7 teachers like this lesson
Print Lesson


SWBAT find the area of shaded regions by using the area formulas of triangles, rectangles, and trapezoids.

Big Idea

Making use of structure (MP7) to find the area of shaded regions!


10 minutes

The students are instructed to create their own irregular figure, assign side lengths, and solve to find the area.  Part of common core is to allow students to create their own problem.  As students are working, walk around to assess understanding of irregular figures and how to determine the area.  By students creating their own figure and assigning the side lengths, they are working with MP 1 and MP2.  Students that create figures out of triangles, rectangles, parallelograms, and trapezoids have a clear understanding of how to find the area of irregular figures.  If students are drawing random figures (not using the mentioned shapes), ask them how they would find the area.  You may ask them to get out their notes to see how we found the area of irregular shapes.  This should help them realize they need to work with shapes they know how to find the area.

Tools:  Do now problem, Shady figures notes and power point

Finding the Area of Shaded Regions

30 minutes

Students will be applying the formulas of triangles, rectangles, parallelograms and trapezoids to find the area of shaded regions.  The next leap for this lesson is to get them to see that they will need to subtract the areas to find the shaded regions.

Begin by asking students what shapes they see?  In each example, there are shapes they already know. 

Have them find the area of each shape.  Once they do this, ask them what to do if we need the total area of both shapes?  Allow students time to discuss this.

Then ask them to discuss a strategy to find the area of the shaded region? Listen for students to say they would subtract the areas to find what is left over. (SMP 4: Modeling with math.  Finding the areas and subtracting to find the shaded region)(MP7: students should notice that by subtracting the areas, the remaining part represents the shaded region.)

You can apply this questioning to each example. Students should be given time to make this connection on their own. If possible, give them a scenario for each problem.

Question 1:  A shed is placed in the yard in the shape of a square.  The rectangle yard needs sod.  How much sod is needed for the yard?

Question 2: The outdoor venue is shaped like a trapezoid.  The orchestra has a rectangular space for their instruments.  How much flooring is left over for the rest of the band?

Question 3: A tent has a triangular opening.  How much canvas does the remaining tent cover?

These are just examples.

Tools: Shady figures notes and power point


25 minutes

Students will be working in groups to solve problems that require them to subtract areas to find their solution.  They begin by working independently and then get their answers checked by a tablemate.
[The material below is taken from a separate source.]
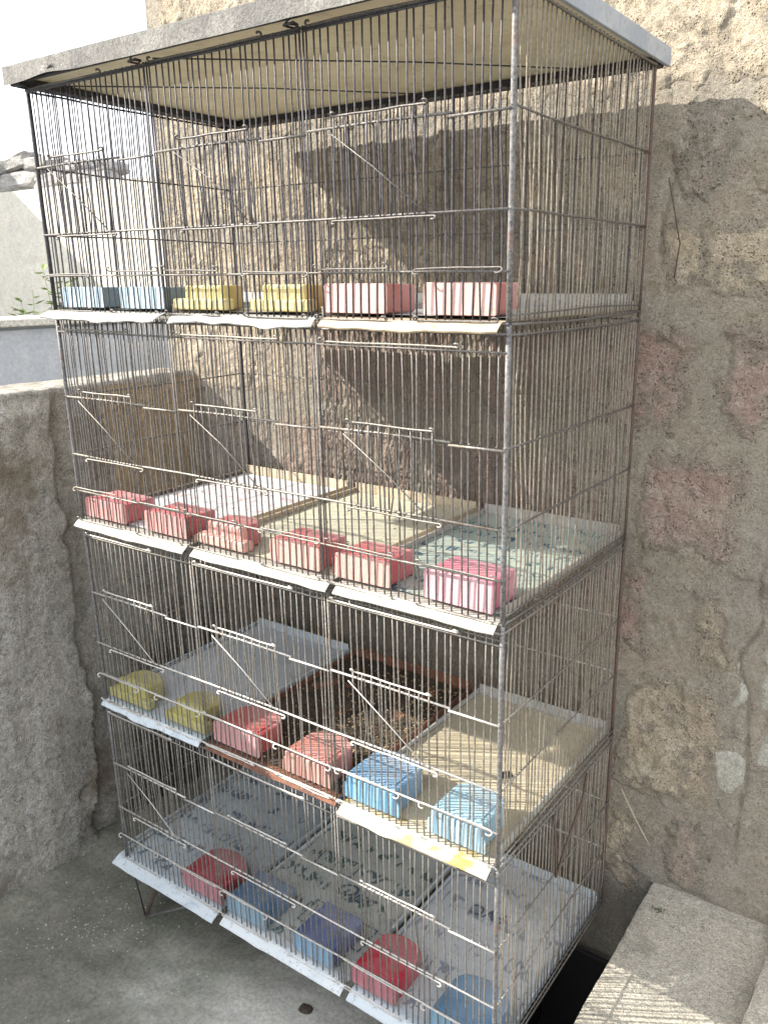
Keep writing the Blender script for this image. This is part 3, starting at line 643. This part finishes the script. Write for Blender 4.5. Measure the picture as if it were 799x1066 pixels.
def tray(k, x0, x1, label, pan, liner, lip=.024, out=.014, back=.418, rim=.014, wave=.0006, rimmat=None, seed=0, dz=0.0, stripe=None):
    w = x1-x0; t = empty('tray', ((x0+x1)/2, TY[k], TZ[k]+dz)); tag(t, label, 'tray', 'pull out trays of the bird cages')
    y0 = sh(0, 0); hx = w/2-.003; rs = random.Random(seed)
    # pan with bent-down, wavy front lip; built as a swept sheet with thickness
    prof = [(back, .004), (.02, .004), (.004, .003), (-out*.2, .0018), (-out*.55, -.0022), (-out*.95, -.0072), (-out*.95-.0006, -.0088), (-out*.95+.0008, -.0098)]
    N = 22; V, F = [], []
    ph = rs.random()*6
    for i in range(N+1):
        u = i/N; x = -hx-.004*(0) + 2*hx*u; wv = wave*(math.sin(u*7+ph)+.6*math.sin(u*17+ph*2)+.5*math.sin(u*33))
        for j, (y, z) in enumerate(prof):
            g = 1 if j >= 4 else (.5 if j == 3 else 0)
            V.append((x, y0+y-abs(wv)*g*.8, z+wv*g))
        for j, (y, z) in enumerate(prof[::-1]):
            g = 1 if (len(prof)-1-j) >= 4 else (.5 if (len(prof)-1-j) == 3 else 0)
            V.append((x, y0+y-abs(wv)*g*.8+(.0008 if g == 1 else 0), z+wv*g-.0011))
    m = 2*len(prof)
    for i in range(N):
        for j in range(m): F.append((i*m+j, (i+1)*m+j, (i+1)*m+(j+1) % m, i*m+(j+1) % m))
    F.append(tuple(range(m))[::-1]); F.append(tuple(N*m+j for j in range(m)))
    me = mesh('pan', V, F, pan, False); link('pan', me, t)
    rm = rimmat or pan
    for sx in (-1, 1):
        bm = bmesh.new(); add_rbox(bm, sx*hx-.0008-sx*.001, sx*hx+.0008-sx*.001, y0+.012, y0+back, .0045, rim, .0004, 1)
        add_rbox(bm, sx*hx-(.0035 if sx > 0 else -.0003), sx*hx+(-.0003 if sx > 0 else .0035), y0+.012, y0+back, rim+.0002, rim+.0016)
        link('side_rim', bm_mesh('side_rim', bm, rm), t)
    bm = bmesh.new(); add_rbox(bm, -hx+.003, hx-.003, y0+back-.002, y0+back-.0004, .0045, rim+.012, .0004, 1); link('back_rim', bm_mesh('back_rim', bm, rm), t)
    if liner:
        def LP(a, b): return np.stack([a, y0+b, .0068+.0016*fbm(a+x0, b, 9, 3, 110+seed)], -1)
        link('liner', grid_mesh('liner', np.linspace(-hx+.004, hx-.004, 26), np.linspace(.012, back-.004, 36), LP, liner), t)
    V, F = [], []
    for i in range(220 if k in (1, 2) else 130):
        x = rs.uniform(-hx+.01, hx-.01); y = .02+abs(rs.gauss(0, .17)) % .38; z = .0072+.0016*float(fbm(np.array([x+x0]), np.array([y]), 9, 3, 110+seed)[0])
        a = rs.random()*6.28; L = rs.uniform(.0006, .0022)*(1.8 if rs.random() < .06 else 1); w_ = L*rs.uniform(.4, .9); c_, s_ = math.cos(a), math.sin(a); b = len(V)
        V += [(x-c_*L, y0+y-s_*L, z), (x+s_*w_, y0+y-c_*w_, z), (x+c_*L, y0+y+s_*L, z), (x-s_*w_, y0+y+c_*w_, z), (x, y0+y, z+L*.5)]; F += [(b, b+1, b+4), (b+1, b+2, b+4), (b+2, b+3, b+4), (b+3, b, b+4)]
    if liner: tag(link('scattered_seed', mesh('scattered_seed', V, F, M_husk if seed % 2 else M_dropping), t), kind='stuff')
    if False:
        def SP(a, b): return np.stack([a, y0-out*.3-b*(out*.62)-.0006, .0012-.0050*b-.0002+wave*.5*0*a+.0012], -1)
    return t
D1 = {}
tray(0, -.012, .278, 'crumpled grey tin tray under the two blue cups of the topmost cage', M_tin_g, L_plain, .02, .026, wave=.0016, seed=1)
tray(0, .286, .566, 'warped dull tin tray under the two yellow cups of the topmost cage', M_tin_g, L_plain, .016, .012, wave=.002, seed=2)
tray(0, .572, .834, 'curved edged tray under the two pale pink cups of the topmost cage', M_wood, L_bluew, .022, .014, wave=.0010, seed=3, rimmat=M_tin_w)
tray(1, -.010, .280, 'white tray with faint red print behind it, left in the second cage', M_tin_w, L_white, .024, .016, seed=4, rimmat=M_wood)
tray(1, .290, .572, 'white lipped tray with a cream squared liner, middle of the second cage', M_tin_w, L_cream, .024, .016, seed=5, rimmat=M_wood)
tray(1, .578, .836, 'tray with a teal printed liner, right end of the second cage', M_tin_w, L_teal, .022, .015, seed=6)
tray(2, -.006, .268, 'pale blue white tray behind the two yellow cups of the third cage', M_tin_b, L_bluew, .012, .010, wave=.002, seed=7, rimmat=M_tin_b)
dirt = tray(2, .274, .566, 'rusty tray full of dark droppings and seed husks, middle of the third cage', M_tin_r, None, .012, .006, seed=8)
tray(2, .572, .834, 'sunlit beige tray with a yellow stained lip, right end of the third cage', M_tin_y, L_beige, .030, .020, wave=.0011, seed=9, rimmat=M_tin_g)
tray(3, -.022, .272, 'pale blue lipped tray sticking out at the left end of the lowest cage', M_tin_b, L_pack1, .026, .024, seed=10)
t42 = tray(3, .280, .566, 'white lipped tray lined with a printed sack, middle of the lowest cage', M_tin_bs, L_pack2, .026, .018, seed=11)
t43 = tray(3, .573, .836, 'blue striped tray lined with printed film, right end of the lowest cage', M_tin_b, L_pack3, .026, .018, seed=12)
# droppings and husks
M_dirt = concrete('dark_droppings', (.045, .035, .027), (.075, .056, .04), (.15, .11, .07), grain=110, bscale=3, seed=15)
yD = sh(0, 0)
def DP(a, b): return np.stack([a, yD+b, .008+.007*fbm(a, b, 26, 4, 120, .65)+.004*fbm(a, b, 9, 2, 121)], -1)
link('droppings', grid_mesh('droppings', np.linspace(-.138, .138, 110), np.linspace(.006, .412, 150), DP, M_dirt), dirt)
V, F = [], []; rr = random.Random(9)
for i in range(1500):
    x = rr.uniform(-.135, .135); y = rr.uniform(.01, .40)
    if rr.random() > .15+.85*(.5+x/.27)**2: continue
    z = .0115+.007*float(fbm(np.array([x]), np.array([y]), 26, 4, 120, .65)[0])+.004*float(fbm(np.array([x]), np.array([y]), 9, 2, 121)[0])
    a = rr.random()*6.28; L = rr.uniform(.0015, .0035); w = L*.45; d = (math.cos(a)*L, math.sin(a)*L); s_ = (-math.sin(a)*w, math.cos(a)*w); b = len(V)
    V += [(x-d[0], yD+y-d[1], z-.002), (x+s_[0], yD+y+s_[1], z-.001), (x+d[0], yD+y+d[1], z-.001), (x-s_[0], yD+y-s_[1], z-.002), (x, yD+y, z+.001)]
    F += [(b, b+1, b+4), (b+1, b+2, b+4), (b+2, b+3, b+4), (b+3, b, b+4)]
tag(link('seed_husks', mesh('seed_husks', V, F, M_husk), dirt), kind='stuff')
# the few printed words that can be read on the sacking of the lowest cage
def ink_mat(name, col):
    m, n, b = new_mat(name); v = coords(n); c = mix(n, ramp(n, noise(n, v, 300, 3), [(.4, 0.), (.7, .8)]), col, (.30, .33, .33)); n.links.new(c, b.inputs['Base Color']); b.inputs['Roughness'].default_value = .6; return m
M_ink = ink_mat('dark_ink', (.03, .06, .10))
def text(body, parent, x, y, size, rot, shear=0.0, name='printed_word'):
    c = bpy.data.curves.new(name, 'FONT'); c.body = body; c.size = size; c.shear = shear; c.align_x = 'CENTER'; c.align_y = 'CENTER'; c.extrude = .0001; c.offset = .0002
    o = bpy.data.objects.new(name, c); COL.objects.link(o); dg = bpy.context.evaluated_depsgraph_get(); me = bpy.data.meshes.new_from_object(o.evaluated_get(dg))
    bpy.data.objects.remove(o); me.materials.clear(); me.materials.append(M_ink)
    q = link(name, me, parent, (x, sh(0, 0)+y, .0092)); q.rotation_euler.z = rot; return q
text('Our', t42, .03, .17, .050, .0, .3)
text('Our', t42, .03, .17, .0001, .0, .3) if False else None
text('PVC', t43, -.02, .27, .036, math.pi+.1, .1)
def ringbox(parent, x, y, w, h, rot):
    bm = bmesh.new(); T = .0022
    for (a, b, c, d) in ((-w, w, -h, -h+T), (-w, w, h-T, h), (-w, -w+T, -h, h), (w-T, w, -h, h)): add_rbox(bm, a, b, c, d, 0, .0003 if b-a > T*2 else .0005)
    o = link('printed_frame', bm_mesh('printed_frame', bm, M_ink), parent, (x, sh(0, 0)+y, .0092)); o.rotation_euler.z = rot
ringbox(t42, -.05, .22, .045, .022, .05); ringbox(t42, .05, .09, .07, .03, .0)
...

There are only 4 problems due to the amount of work needed to solve. Remind students to be neat with their work so someone else can check it for them.

Question 3 requires them to subtract twice.  It will be interesting to see if students recognize the corners of the rectangle form a square.  If students are able to recognize this, they have achieved an expert level of understanding of areas.

Working in the round table supports mathematical practices

SMP1: Sense-making, finding the entry point of the problem.

SMP2: Reasoning, understanding what the numbers mean.

SMP3: Arguing, Checking the work of others

SMP4: Modeling, using the formula to help them with the math



15 minutes

Students will be working on an application problem independently.  They will need to understand the problem and what they are being asked to do (MP1).  As students are working on  this problem, it will be important to see that they recognize the meaning of the 2ft path.  In their work, they should find that the dimensions of the large rectangle are 17ft x 13ft and they should subtract the area of the rectangle with the dimensions of 13ft x 9ft. 

The solution to this problem is: 104ft²

I will be collecting this as evidence of student learning.